僕は、誰かのレコメンデーションすら参考にしていないのだろうか。

いや、そんなことはない。友人から教えてもらったものはチェックするし、テレビ、新聞や雑誌などに掲載されている情報は何かと気になる。インフォメーションを完全に遮断したいわけではないのだ。

つまり「あなたへのおすすめ」という言葉や思想に引っ掛かっている。

広くおすすめされるのでなく、「あなた」に対するおすすめなのだ。僕の妻でも、友人Aさんでもなく、僕へのおすすめなのだ。

僕のことを熟知してくれて、どうもありがとうございます。……とは、なかなか思えない。へそ曲がりなのかもしれないが、お節介というか、傲慢だなと思ってしまう。その精度がどれだけ高かったとしても。

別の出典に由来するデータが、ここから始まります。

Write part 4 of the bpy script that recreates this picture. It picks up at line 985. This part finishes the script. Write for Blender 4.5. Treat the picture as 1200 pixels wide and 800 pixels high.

でも、別の言葉で置き換えられたら、印象が変わるかもしれない。

「あなたへのおすすめかもね」とか?

「おすすめしてもよろしいでしょうか?」とか?

傲慢さは減じるが、おすすめという言葉に違和感が残る。

「○○’s セレクション!」とかどうだろう?ちょっと元気すぎるか?

こちらへの視点が傲慢に感じるので、せめて「おれたちのチョイスだぜ」という風にしてみたい。うん。あくまでサービス提供者側の視点なんだよ、という類の傲慢さであれば、心証を損なわないのではないか。

主語がどうなっているか、誰に向けられているのか、直接的なのか間接的なのか。

考えることは山ほどある。

他社サービスを模倣するのでなく、自分たちの言葉には責任を持ちつつ、文言を選んでもらいたい。自戒もこめて。謙虚であろう。